Урок Брестского мира важен для нас прежде всего тем (это не проходили в советской школе и вряд ли пройдут в школе сегодняшней), что он наглядно предъявляет нам модель кремлевской власти эпохи большевистского модерна. Главное для нее — сама власть, незамутненная, как кристалл, и понимаемая как власть взобравшихся на председательский престол несменяемых вождей. Ради того, чтобы там задержаться (а в контрварианте — причислиться к ареопагу председателей), они готовы были и на похабный мир, и на столь же похабную войну. Достижение каких-либо стратегических страновых превосходств имело вторичное значение.
Нет, о них, конечно же, «много думали». Как «много думают» сегодня о так называемой Миссии России — то ли красной, то ли имперской, уже непонятно. Как много думают о тысячелетней или «многотысячелетней» русской истории. Об извечном противостоянии Востока и Запада, однополярного и многополярного мира. Однако коллективный котел карьеристов суммой нервических телодвижений, сознательных интриг и штатных «подвигов» создает на выходе весьма сюрреалистическую картину паранойи, далекую от изначально декларированной Кремлем политической умеренности.

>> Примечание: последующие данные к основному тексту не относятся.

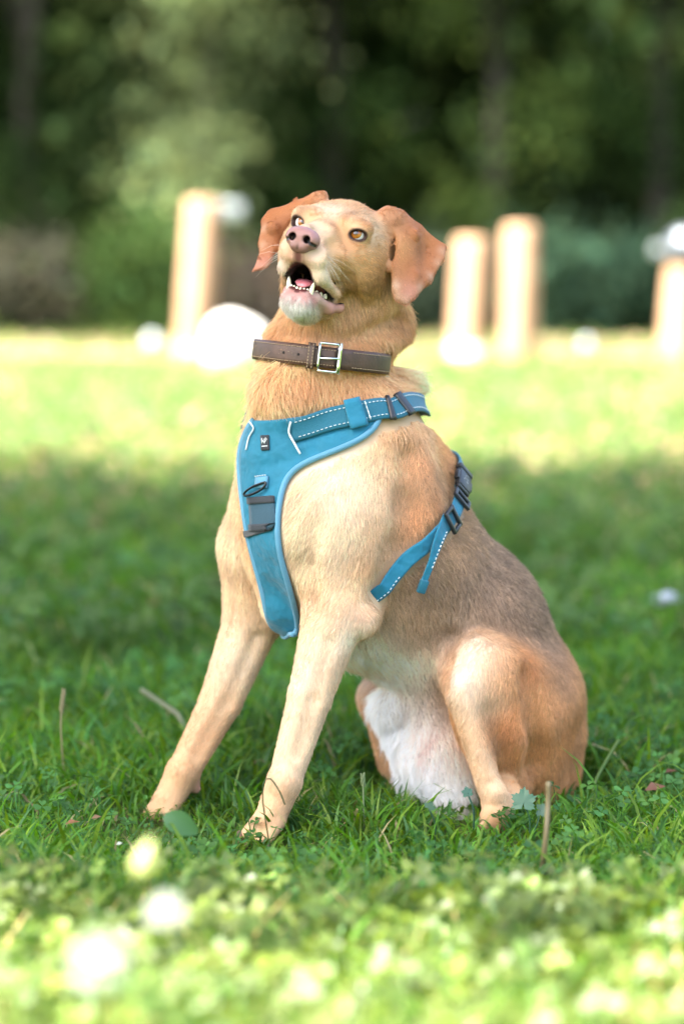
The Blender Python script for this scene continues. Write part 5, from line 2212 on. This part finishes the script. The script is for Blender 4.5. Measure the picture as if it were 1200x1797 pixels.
a = at(108, 1288, 3.28)
dry_stalk('thin pale seed stalk standing alone at the left edge', [gz(a, .002, .01), a, at(108, 1250, 3.28), at(113, 1212, 3.28)], .0012, (.30, .27, .15), 26)
a = at(962, 1372, 2.72)
dry_stalk('thick dry brown stalk in front of the dog\'s rump', [gz(a, -.01, .0), at(957, 1470, 2.71), at(961, 1410, 2.72), a], .0032, (.24, .20, .10))
a = at(247, 1210, 3.55)
dry_stalk('slanting pale dry stalk behind the dog\'s far front leg', [gz(at(330, 1290, 3.5)), at(318, 1262, 3.52), at(280, 1232, 3.54), a], .0042, (.20, .22, .12))
a = at(637, 1380, 2.98)
dry_stalk('thin seed stalk standing between the front and hind legs', [gz(a, .002, .01), at(638, 1430, 2.98), a, at(636, 1360, 2.98)], .0012, (.20, .26, .12), 14)
a = at(1085, 1298, 3.2)
dry_stalk('long bright green grass stem leaning right behind the dog\'s rump', [gz(at(1035, 1400, 3.16)), at(1045, 1370, 3.17), at(1066, 1330, 3.19), a], .0026, (.09, .17, .03))
a = at(470, 1352, 2.86)
dry_stalk('thin curled grass stem crossing the dog\'s near front leg', [gz(at(478, 1475, 2.87)), at(466, 1440, 2.86), at(461, 1400, 2.86), at(464, 1372, 2.86), at(474, 1366, 2.86), at(490, 1388, 2.86), at(500, 1412, 2.86)], .0009, (.06, .10, .03))

# ---- pale flowers close to the lens, out of focus
petal = leaf_mat('petal', transl=.35, gloss=.03)


def flower(label, px, py, Yd, S, kind, foot):
    c = at(px, py, Yd)
    base = np.array([foot[0], foot[1], lawn_z(foot[1]) - .01])
    t = thing('white_flower' if kind != 'bud' else 'flower_bud', tuple(base), label, 'flower')
    stalk('stem', [base, (base * .5 + c * .5) + np.array([.01, 0, .02]), c - np.array([0, 0, S * .8])], .0016, (.085, .16, .03), t)
    if kind == 'ball':
        P = nrm(rg.normal(size=(150, 3)))
        P = P[P[:, 2] > -.55]
        V, F, cc = leaves(c + P * S * .35, P + rg.normal(size=P.shape) * .25, S * .75, vary((.66, .68, .62), len(P), rg, .08, .03), rg, .45, .4)
        mesh_np('flower_head', V, F, petal, False, t, {'leaf_colour': ('FLOAT_COLOR', rgba(cc))})
        mb = MB()
        mb.ball(c - np.array([0, 0, S * .1]), (S * .5, S * .5, S * .5), 12, 8)
        mb.build('calyx', petal, t, True, col_attr(np.concatenate(mb.V), (.32, .42, .16)))
    else:
        ax = nrm(np.array([.30, 0, 1.0]))
        mb = MB()
        zs = np.linspace(-1, 1, 9)
        mb.tube([c + ax * z * S for z in zs], [S * .05, S * .36, S * .50, S * .54, S * .50, S * .42, S * .32, S * .18, S * .03], 12)
        mb.build('petals', petal, t, True, col_attr(np.concatenate(mb.V), (.50, .55, .22)))
        P = nrm(rg.normal(size=(10, 3)) * (1, 1, .2))
        V, F, cc = leaves(np.repeat([c - ax * S * .95], 10, 0), P * .5 + ax, S * .8, vary((.10, .2, .04), 10, rg, .1, .05), rg, .4)
        mesh_np('sepal', V, F, green, False, t, {'leaf_colour': ('FLOAT_COLOR', rgba(cc))})
    # a leaf or two on the stem
    for k in range(2):
        q = base + (c - base) * (.35 + .25 * k)
        V, F, cc = leaves(np.array([q]), np.array([[(-1) ** k, -.2, .7]]), .045, np.array([[.09, .16, .03]]), rg, .4)
        mesh_np('leaf', V, F, green, False, t, {'leaf_colour': ('FLOAT_COLOR', rgba(cc))})
    return t


flower('largest and most blurred white flower, at the lower left corner', 176, 1690, 1.30, .0135, 'ball', (-.14, 1.34))
flower('smaller blurred white flower right of the largest one', 291, 1602, 1.62, .0125, 'ball', (-.12, 1.70))
flower('blurred pale yellow bud above the white flowers', 255, 1508, 1.80, .0165, 'bud', (-.16, 1.84))
for k, (px, py, lab) in enumerate([(455, 1592, 'narrow pale bud standing alone in front of the near front paw'), ]):
    flower(lab, px, py, 2.05, .0085, 'bud', (at(px, py, 2.05)[0], 2.09))
# small petals and fallen leaves
for k, (px, py, Yd, S, col, lab) in enumerate([
        (210, 1482, 2.78, .008, (.62, .64, .55), 'tiny white petal lying left of the yellow bud'),
        (598, 1598, 2.42, .007, (.60, .62, .56), 'tiny white petal in the grass below the dog'),
        (128, 1458, 2.90, .018, (.30, .13, .07), 'reddish fallen leaf at the left edge'),
        (170, 1450, 2.93, .013, (.22, .13, .07), 'small brown fallen leaf right of the reddish one'),
        (1150, 1392, 3.08, .030, (.17, .075, .04), 'large reddish brown fallen leaf at the right edge'),
        (1176, 1362, 3.18, .022, (.16, .08, .05), 'brown fallen leaf behind the reddish brown one at the right edge')]):
    c = at(px, py, Yd)
    c[2] = max(c[2], lawn_z(c[1]) + .03)
    V, F, cc = leaves(np.array([c - np.array([S / 2, 0, 0])]), np.array([[1, .2, .25]]), S, np.array([col]), rg, .6, .4, np.array([0, -.6, 1.0]))
    o = mesh_np('fallen_leaf' if col[0] < .5 else 'petal', V, F, green, False, None, {'leaf_colour': ('FLOAT_COLOR', rgba(cc))})
    tag(o, lab, 'leaf' if col[0] < .5 else 'petal')
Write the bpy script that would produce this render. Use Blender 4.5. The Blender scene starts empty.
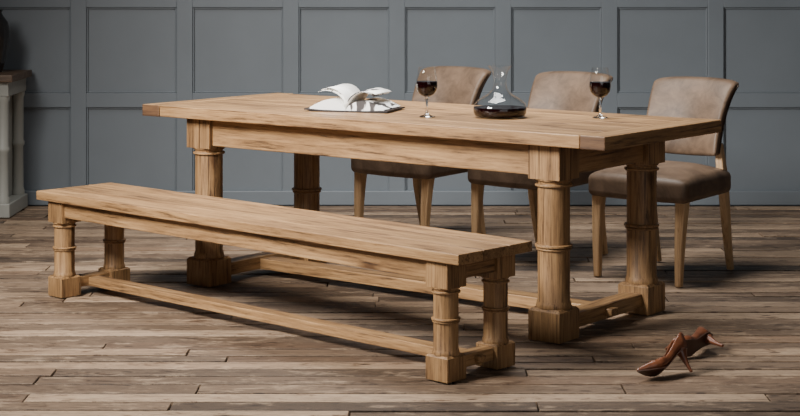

Я пишу об этом накануне столь же важных для России мирных переговоров в Минске, могущих остановить бойню на юго-востоке Украины, втянувшую Россию в самоубийственный конфликт с Западом, в широкомасштабное уничтожение собственной экономики. Проблема, однако, заключается в том, что мир, за которым последует подведение итогов и суд потомков, пугает путинский политический класс не меньше, чем самоубийство страны из-за войны.
Из двух самоубийств — себя или страны — они, безусловно, выберут одно.